The chip we’re all wondering about is, of course, the Athlon. AMD is hoping to deliver 1 million Athlons this quarter, which is a high but reasonable goal. The future of the Athlon is a very bright one, and if AMD can deliver as they plan to, then the chip will most likely receive continued success throughout the first half of next year.

In order to compete on a clock for clock basis with Intel, AMD’s roadmap features an accelerated release of the 750MHz Athlon. The Athlon 750 will be based on the K75 core which differs from the original K7 core in that it is based on a new 0.18-micron fabrication process. Keep in mind that this new 0.18-micron core is not Copper based and still uses Aluminum interconnects. According to AMD, the move to 0.18-micron is going very well and they should have no problem producing enough chips for the market to consume. Also on the day of the announcement of this upcoming processor, systems will be available for sale based on it. While this may not seem like much, it has been something that AMD hasn’t been able to accomplish in the past few years.

In the first quarter of next year we can expect a follow-up to the 750MHz Athlon in the form of you guessed it, a 800MHz CPU based on the same K75 core. A 900MHz CPU should follow shortly thereafter. If you are skeptical about AMD’s ability to release an 800MHz or 900MHz Athlon, here is some food for thought. Remember just two months ago when the only 800MHz Athlon available was the Cool Athlon 800 by Kryotech? We managed to take a look at an air-cooled Athlon 800 and 900 running with just a standard heatsink and fan (although the fan was a fairly large unit). Using the 0.18-micron process, it is very possible for AMD to push these high frequencies, and don’t be surprised if they do even more once the yields on 0.18-micron CPUs improve.

Still in the first half of 2000, we will see the introduction of AMD’s Thunderbird CPU. The Thunderbird will be based on the same 0.18-micron K75 core from above and will feature a full speed, on-die L2 cache. We were afraid that AMD would decrease the size of the L2 cache of the Athlon when moving it on-die but apparently the size will most likely stay at 512KB. This will dramatically increase the transistor count of the already complex Athlon CPU and will definitely provide for a nice boost in performance across the board and will improve the performance boost you get at higher clock speeds (L2 cache speed scales directly with CPU speed).

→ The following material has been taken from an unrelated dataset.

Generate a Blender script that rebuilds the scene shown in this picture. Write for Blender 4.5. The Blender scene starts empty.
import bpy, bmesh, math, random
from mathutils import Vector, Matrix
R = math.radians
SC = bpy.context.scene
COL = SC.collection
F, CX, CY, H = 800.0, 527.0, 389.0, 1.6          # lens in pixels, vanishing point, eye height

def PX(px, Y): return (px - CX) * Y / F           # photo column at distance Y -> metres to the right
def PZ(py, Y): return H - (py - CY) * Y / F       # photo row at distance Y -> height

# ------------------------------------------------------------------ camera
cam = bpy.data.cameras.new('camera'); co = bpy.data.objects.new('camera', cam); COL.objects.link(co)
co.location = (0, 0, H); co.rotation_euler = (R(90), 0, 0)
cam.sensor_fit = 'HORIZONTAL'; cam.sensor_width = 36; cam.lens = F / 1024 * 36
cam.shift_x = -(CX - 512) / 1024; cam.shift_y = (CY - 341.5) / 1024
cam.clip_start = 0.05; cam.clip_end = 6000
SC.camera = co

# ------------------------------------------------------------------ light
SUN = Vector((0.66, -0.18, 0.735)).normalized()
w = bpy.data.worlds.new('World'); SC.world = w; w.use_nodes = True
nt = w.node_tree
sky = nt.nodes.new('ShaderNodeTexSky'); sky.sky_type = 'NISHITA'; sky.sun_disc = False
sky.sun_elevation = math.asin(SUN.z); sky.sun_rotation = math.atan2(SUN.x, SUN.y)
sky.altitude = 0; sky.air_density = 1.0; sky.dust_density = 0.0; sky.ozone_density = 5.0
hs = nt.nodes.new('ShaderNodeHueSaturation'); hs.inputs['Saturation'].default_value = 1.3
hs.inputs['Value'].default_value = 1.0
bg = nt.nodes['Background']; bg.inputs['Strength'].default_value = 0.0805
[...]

The introduction of the Thunderbird will also mark the branching off of the Athlon into two distinct form factors. The first form being the standard 242-pin Slot-A that we were first introduced to the Athlon with, and the second a 426-pin Socket-A interface that will help to remove some of the cost of the already affordable CPU. AMD is following in Intel’s footsteps here by taking advantage of the fact that by moving the L2 cache entirely on-die, there is no longer a need for the Slot-A PCB. During the first half of 2000 the two CPUs (Slot-A & Socket-A) won’t differ in frequency or performance at all(they’ll be using the same CPU, just different physical interfaces).